§ Task to complete: Pick out and copy every line below that has the word "scene".

-- START Entries supplied --

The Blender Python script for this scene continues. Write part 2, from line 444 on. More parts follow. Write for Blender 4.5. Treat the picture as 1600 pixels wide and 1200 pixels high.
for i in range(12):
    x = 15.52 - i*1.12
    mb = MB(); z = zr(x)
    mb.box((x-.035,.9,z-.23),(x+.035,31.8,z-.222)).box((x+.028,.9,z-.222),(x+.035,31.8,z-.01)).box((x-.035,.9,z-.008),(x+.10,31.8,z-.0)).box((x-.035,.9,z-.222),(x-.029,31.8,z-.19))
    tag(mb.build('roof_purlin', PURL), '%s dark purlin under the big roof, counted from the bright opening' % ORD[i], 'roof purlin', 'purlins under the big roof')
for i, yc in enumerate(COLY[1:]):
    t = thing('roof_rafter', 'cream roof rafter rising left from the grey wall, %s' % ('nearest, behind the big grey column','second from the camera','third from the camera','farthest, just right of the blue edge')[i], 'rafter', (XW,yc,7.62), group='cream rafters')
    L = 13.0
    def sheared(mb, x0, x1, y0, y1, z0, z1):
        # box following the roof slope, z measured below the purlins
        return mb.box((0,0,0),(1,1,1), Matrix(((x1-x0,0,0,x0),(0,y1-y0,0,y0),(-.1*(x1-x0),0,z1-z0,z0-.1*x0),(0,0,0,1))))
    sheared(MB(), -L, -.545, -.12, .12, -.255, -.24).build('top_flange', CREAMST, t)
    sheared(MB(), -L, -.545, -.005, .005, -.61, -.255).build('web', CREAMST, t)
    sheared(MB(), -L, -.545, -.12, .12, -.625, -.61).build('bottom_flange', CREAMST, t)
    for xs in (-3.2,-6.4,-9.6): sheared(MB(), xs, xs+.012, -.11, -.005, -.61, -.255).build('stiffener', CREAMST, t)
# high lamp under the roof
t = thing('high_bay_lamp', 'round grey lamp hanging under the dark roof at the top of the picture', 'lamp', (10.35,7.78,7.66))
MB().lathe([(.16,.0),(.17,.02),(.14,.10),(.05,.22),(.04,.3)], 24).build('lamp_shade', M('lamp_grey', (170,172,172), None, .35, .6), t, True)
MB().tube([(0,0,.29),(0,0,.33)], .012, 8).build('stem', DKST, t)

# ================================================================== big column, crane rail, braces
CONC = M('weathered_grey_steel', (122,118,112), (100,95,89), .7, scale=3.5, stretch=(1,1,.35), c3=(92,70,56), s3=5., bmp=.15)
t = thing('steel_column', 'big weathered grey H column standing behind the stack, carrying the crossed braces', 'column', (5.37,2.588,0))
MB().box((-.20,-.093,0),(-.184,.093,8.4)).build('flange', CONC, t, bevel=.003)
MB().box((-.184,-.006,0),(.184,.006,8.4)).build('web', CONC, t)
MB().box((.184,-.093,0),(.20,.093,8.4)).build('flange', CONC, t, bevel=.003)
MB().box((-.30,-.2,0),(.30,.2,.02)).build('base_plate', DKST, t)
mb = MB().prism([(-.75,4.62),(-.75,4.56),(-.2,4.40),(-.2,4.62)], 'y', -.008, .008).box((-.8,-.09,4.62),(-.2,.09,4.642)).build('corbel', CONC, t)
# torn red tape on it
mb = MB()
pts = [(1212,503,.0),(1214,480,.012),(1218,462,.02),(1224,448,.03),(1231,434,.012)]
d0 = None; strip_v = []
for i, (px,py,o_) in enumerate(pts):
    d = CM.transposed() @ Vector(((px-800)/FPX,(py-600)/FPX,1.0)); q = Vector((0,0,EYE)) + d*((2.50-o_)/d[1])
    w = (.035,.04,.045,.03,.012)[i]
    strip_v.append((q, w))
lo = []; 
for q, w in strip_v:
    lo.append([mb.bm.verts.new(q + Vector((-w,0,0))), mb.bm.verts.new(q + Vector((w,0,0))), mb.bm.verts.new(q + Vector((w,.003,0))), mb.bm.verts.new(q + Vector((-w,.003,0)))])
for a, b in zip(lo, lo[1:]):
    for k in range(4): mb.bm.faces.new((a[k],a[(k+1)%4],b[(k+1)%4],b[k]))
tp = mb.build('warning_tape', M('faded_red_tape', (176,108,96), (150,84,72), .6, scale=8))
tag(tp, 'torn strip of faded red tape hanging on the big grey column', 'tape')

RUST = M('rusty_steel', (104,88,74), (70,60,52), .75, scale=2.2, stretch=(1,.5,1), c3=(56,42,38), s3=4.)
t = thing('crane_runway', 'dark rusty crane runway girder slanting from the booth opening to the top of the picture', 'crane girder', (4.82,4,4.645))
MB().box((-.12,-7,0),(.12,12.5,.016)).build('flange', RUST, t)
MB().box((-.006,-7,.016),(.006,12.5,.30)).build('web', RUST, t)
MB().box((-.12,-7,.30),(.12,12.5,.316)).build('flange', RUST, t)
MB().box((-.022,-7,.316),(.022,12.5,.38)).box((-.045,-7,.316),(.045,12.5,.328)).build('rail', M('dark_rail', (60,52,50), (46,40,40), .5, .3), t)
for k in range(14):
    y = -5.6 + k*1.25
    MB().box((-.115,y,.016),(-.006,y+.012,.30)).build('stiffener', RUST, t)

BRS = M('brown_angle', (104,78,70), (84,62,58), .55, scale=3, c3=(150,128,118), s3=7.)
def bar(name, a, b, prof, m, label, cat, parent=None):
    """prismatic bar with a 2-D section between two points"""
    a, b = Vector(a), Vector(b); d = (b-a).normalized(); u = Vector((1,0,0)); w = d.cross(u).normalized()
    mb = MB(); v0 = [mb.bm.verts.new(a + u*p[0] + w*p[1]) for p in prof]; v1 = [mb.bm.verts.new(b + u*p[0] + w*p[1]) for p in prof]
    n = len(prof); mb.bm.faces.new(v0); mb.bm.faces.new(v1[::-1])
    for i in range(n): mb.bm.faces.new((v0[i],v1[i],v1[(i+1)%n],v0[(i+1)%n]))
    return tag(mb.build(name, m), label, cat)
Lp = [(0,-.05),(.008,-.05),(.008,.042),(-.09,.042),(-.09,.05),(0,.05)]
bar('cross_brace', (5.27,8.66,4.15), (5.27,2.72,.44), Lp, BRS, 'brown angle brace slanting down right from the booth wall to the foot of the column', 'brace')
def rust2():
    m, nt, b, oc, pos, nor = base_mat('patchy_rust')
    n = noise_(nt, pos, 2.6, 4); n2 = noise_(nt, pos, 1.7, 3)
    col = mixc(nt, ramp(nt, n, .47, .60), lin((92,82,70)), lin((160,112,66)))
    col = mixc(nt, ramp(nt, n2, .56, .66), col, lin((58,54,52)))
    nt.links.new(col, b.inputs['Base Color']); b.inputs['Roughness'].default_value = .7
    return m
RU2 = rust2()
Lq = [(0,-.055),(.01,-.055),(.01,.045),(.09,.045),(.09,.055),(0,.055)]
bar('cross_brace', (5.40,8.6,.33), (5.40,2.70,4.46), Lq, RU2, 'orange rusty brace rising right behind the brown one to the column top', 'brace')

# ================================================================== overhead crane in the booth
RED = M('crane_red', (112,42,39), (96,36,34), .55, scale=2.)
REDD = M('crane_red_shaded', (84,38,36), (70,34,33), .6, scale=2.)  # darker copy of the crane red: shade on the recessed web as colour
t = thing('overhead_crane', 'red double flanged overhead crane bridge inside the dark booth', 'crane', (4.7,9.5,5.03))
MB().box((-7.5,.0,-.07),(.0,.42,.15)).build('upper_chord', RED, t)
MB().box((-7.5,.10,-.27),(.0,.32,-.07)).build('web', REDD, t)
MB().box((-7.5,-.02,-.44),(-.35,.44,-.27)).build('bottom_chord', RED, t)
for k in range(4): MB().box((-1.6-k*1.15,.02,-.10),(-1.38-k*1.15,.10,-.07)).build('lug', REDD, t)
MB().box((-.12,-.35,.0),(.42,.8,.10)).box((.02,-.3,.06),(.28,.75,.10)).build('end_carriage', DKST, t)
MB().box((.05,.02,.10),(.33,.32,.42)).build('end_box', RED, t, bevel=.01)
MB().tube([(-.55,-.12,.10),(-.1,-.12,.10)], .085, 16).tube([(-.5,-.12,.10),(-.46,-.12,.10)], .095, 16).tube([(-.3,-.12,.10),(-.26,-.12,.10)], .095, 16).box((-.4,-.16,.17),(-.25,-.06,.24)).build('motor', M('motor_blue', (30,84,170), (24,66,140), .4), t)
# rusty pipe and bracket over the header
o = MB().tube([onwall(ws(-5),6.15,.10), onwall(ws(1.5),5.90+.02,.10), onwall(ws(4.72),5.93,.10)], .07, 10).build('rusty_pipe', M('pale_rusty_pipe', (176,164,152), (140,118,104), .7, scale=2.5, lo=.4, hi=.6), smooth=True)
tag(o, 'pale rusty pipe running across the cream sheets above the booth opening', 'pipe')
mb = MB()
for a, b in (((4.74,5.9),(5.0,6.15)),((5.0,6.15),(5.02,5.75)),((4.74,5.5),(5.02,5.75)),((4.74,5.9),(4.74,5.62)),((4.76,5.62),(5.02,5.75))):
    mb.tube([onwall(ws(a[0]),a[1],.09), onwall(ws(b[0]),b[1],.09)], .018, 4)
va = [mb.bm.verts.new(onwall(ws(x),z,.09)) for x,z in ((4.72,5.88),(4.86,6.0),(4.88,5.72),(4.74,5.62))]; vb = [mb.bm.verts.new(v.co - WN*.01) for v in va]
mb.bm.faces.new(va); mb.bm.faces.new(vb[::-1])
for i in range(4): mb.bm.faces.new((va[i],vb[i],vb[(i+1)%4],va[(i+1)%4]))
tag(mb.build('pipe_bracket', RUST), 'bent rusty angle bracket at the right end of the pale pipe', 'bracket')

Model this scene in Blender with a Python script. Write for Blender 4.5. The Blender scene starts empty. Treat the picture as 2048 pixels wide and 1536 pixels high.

-- END Entries supplied --

§ Problem solution:
The Blender Python script for this scene continues. Write part 2, from line 444 on. More parts follow. Write for Blender 4.5. Treat the picture as 1600 pixels wide and 1200 pixels high.
Model this scene in Blender with a Python script. Write for Blender 4.5. The Blender scene starts empty. Treat the picture as 2048 pixels wide and 1536 pixels high.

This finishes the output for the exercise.